“You say you love your children above all else”

15 year old Greta Thunberg spoke the words in the title in her statement addressed to the participants at the COP24 meeting in Katowice in December 2018. This article from Resilience uses her title and the Hans Christian Andersen story of the Emperor with No Clothes to illustrate the modern story of the desirability and feasibility of perpetual economic growth that we all choose to ignore. The young Swedish activist, who also appeared at the World Economic Forum in Davos this month, was like the child who told the naked Emperor that he had no clothes. She spoke to the powerful participants telling them that if they loved their children above all else, then the greed for unending wealth that drives our modern capitalist consumer society should be put aside. Exponential growth of technology, fossil fuel and capital accumulation are the emperor’s new clothes of modern society that we choose to overlook.

“Technologies have taken over our society.
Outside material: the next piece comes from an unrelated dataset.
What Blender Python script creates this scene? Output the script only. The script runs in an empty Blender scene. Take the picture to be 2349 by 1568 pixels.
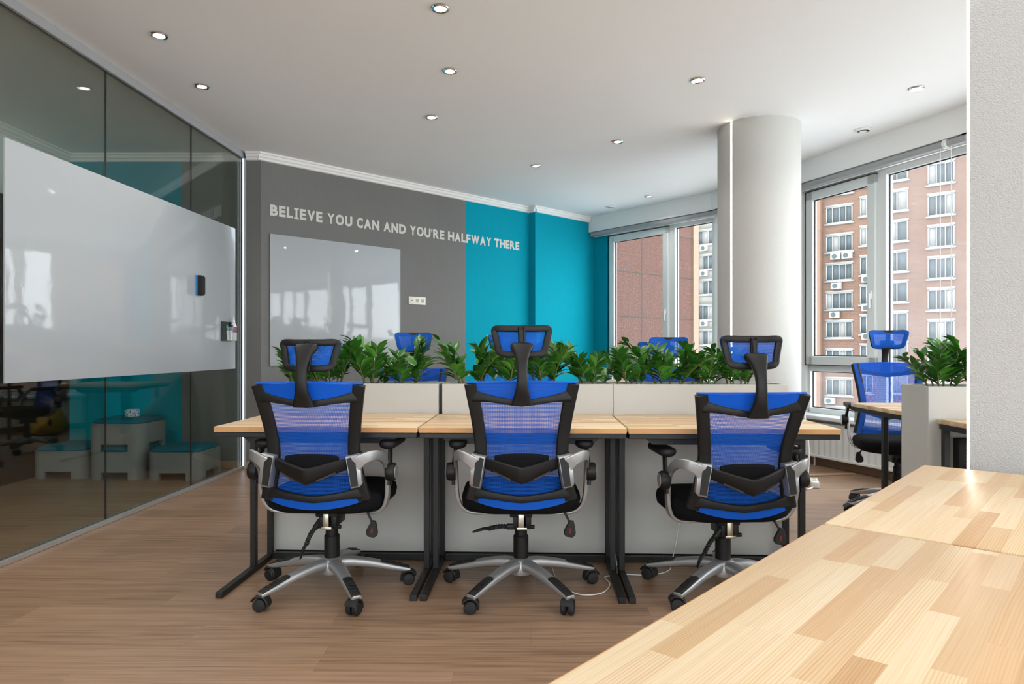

Meanwhile, there is no doubt that capitalism and the market economy have been major drivers for the transition to a fossil fuel economy.  For companies, regardless if they wanted to or not, it has been impossible not to mechanize if they want to stay in business. And mechanization led to specialization and bigger scale, which in turn led to linear production processes, a fundamental break from an economy that earlier was sustainable and largely regenerative. Competition also pushed producers to externalize as many costs as possible, be it social, cultural or environmental.

Governments have also been keen on growth oriented policies, “international competitiveness” to keep corporations happy to invest and operate in their country. This gives the governments more tax revenue to spend (perhaps also money into their own pockets). The power of corporations has also increased with globalization and de-regulation, to some extent the result of intentional politics and to some extent the result of the capitalist take-over of more and more of society.

By and large, citizens, consumers and workers have of course also benefited from this, at least as long as growth continued and the elites (economic, political or technocratic) didn’t abuse their powers by taking too big a share of the pie. Calls are now made, however, that “consumers” shouldn’t waste so much food, eat less meat, stop driving the car and don’t fly. Oddly enough no one makes the same call for people in their role as workers – are we to consume less we also need to produce less, shouldn’t we? No calls are made for companies to produce less or countries to shrink their economies.”

Can young people turn off complacency about climate change? This article argues, citing Greta Thunberg, that they can.

Young people have no tolerance for complacency: they have never known a time when climate change was not a threat. For them, it is about the ‘here and now’ and talking ‘solutions not science.’ Being the most digitally connected generation yet, our youth have the capacity to channel that motivation into globally coordinated efforts. Seeing as they will soon become our future leaders, decision-makers and consumers, it would be absurd to exclude them from our climate communication initiatives.”